**Exercise**:
Print each line exactly as it is given.

⟨

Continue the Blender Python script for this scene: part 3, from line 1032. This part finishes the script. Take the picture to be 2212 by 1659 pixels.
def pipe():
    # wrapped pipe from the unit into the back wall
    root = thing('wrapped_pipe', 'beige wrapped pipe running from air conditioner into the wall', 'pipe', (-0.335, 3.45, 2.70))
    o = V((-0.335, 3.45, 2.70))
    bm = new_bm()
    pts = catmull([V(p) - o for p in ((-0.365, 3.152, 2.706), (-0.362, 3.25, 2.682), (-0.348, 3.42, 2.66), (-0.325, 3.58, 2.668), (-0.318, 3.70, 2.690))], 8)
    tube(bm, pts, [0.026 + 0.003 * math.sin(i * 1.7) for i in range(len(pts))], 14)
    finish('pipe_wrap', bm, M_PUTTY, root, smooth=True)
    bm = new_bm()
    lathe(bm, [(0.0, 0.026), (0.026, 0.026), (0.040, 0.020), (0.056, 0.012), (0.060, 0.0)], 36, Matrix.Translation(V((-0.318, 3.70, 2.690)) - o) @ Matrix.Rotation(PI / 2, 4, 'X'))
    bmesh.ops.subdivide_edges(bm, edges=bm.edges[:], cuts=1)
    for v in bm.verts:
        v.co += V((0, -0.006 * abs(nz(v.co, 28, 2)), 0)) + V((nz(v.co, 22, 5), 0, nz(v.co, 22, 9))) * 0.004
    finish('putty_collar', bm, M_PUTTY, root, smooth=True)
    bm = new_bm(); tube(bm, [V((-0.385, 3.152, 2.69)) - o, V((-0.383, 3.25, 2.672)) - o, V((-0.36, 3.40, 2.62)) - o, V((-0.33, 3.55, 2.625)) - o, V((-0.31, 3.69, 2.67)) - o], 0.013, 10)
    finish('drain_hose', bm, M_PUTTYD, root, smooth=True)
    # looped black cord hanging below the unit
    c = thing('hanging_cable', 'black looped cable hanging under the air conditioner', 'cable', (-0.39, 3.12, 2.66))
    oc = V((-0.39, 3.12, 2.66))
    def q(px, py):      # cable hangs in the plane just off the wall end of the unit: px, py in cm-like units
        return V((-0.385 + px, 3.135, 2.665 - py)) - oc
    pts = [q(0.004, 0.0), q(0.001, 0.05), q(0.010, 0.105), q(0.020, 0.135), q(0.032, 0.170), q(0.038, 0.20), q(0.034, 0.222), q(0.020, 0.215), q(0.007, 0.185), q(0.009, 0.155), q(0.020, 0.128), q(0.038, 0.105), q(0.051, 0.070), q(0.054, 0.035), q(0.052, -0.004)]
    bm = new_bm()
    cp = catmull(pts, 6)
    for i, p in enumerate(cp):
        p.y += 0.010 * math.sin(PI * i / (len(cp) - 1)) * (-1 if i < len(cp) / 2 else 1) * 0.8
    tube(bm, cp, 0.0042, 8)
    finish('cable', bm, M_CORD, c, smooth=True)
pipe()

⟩

**Full solution**:
Continue the Blender Python script for this scene: part 3, from line 1032. This part finishes the script. Take the picture to be 2212 by 1659 pixels.
def pipe():
    # wrapped pipe from the unit into the back wall
    root = thing('wrapped_pipe', 'beige wrapped pipe running from air conditioner into the wall', 'pipe', (-0.335, 3.45, 2.70))
    o = V((-0.335, 3.45, 2.70))
    bm = new_bm()
    pts = catmull([V(p) - o for p in ((-0.365, 3.152, 2.706), (-0.362, 3.25, 2.682), (-0.348, 3.42, 2.66), (-0.325, 3.58, 2.668), (-0.318, 3.70, 2.690))], 8)
    tube(bm, pts, [0.026 + 0.003 * math.sin(i * 1.7) for i in range(len(pts))], 14)
    finish('pipe_wrap', bm, M_PUTTY, root, smooth=True)
    bm = new_bm()
    lathe(bm, [(0.0, 0.026), (0.026, 0.026), (0.040, 0.020), (0.056, 0.012), (0.060, 0.0)], 36, Matrix.Translation(V((-0.318, 3.70, 2.690)) - o) @ Matrix.Rotation(PI / 2, 4, 'X'))
    bmesh.ops.subdivide_edges(bm, edges=bm.edges[:], cuts=1)
    for v in bm.verts:
        v.co += V((0, -0.006 * abs(nz(v.co, 28, 2)), 0)) + V((nz(v.co, 22, 5), 0, nz(v.co, 22, 9))) * 0.004
    finish('putty_collar', bm, M_PUTTY, root, smooth=True)
    bm = new_bm(); tube(bm, [V((-0.385, 3.152, 2.69)) - o, V((-0.383, 3.25, 2.672)) - o, V((-0.36, 3.40, 2.62)) - o, V((-0.33, 3.55, 2.625)) - o, V((-0.31, 3.69, 2.67)) - o], 0.013, 10)
    finish('drain_hose', bm, M_PUTTYD, root, smooth=True)
    # looped black cord hanging below the unit
    c = thing('hanging_cable', 'black looped cable hanging under the air conditioner', 'cable', (-0.39, 3.12, 2.66))
    oc = V((-0.39, 3.12, 2.66))
    def q(px, py):      # cable hangs in the plane just off the wall end of the unit: px, py in cm-like units
        return V((-0.385 + px, 3.135, 2.665 - py)) - oc
    pts = [q(0.004, 0.0), q(0.001, 0.05), q(0.010, 0.105), q(0.020, 0.135), q(0.032, 0.170), q(0.038, 0.20), q(0.034, 0.222), q(0.020, 0.215), q(0.007, 0.185), q(0.009, 0.155), q(0.020, 0.128), q(0.038, 0.105), q(0.051, 0.070), q(0.054, 0.035), q(0.052, -0.004)]
    bm = new_bm()
    cp = catmull(pts, 6)
    for i, p in enumerate(cp):
        p.y += 0.010 * math.sin(PI * i / (len(cp) - 1)) * (-1 if i < len(cp) / 2 else 1) * 0.8
    tube(bm, cp, 0.0042, 8)
    finish('cable', bm, M_CORD, c, smooth=True)
pipe()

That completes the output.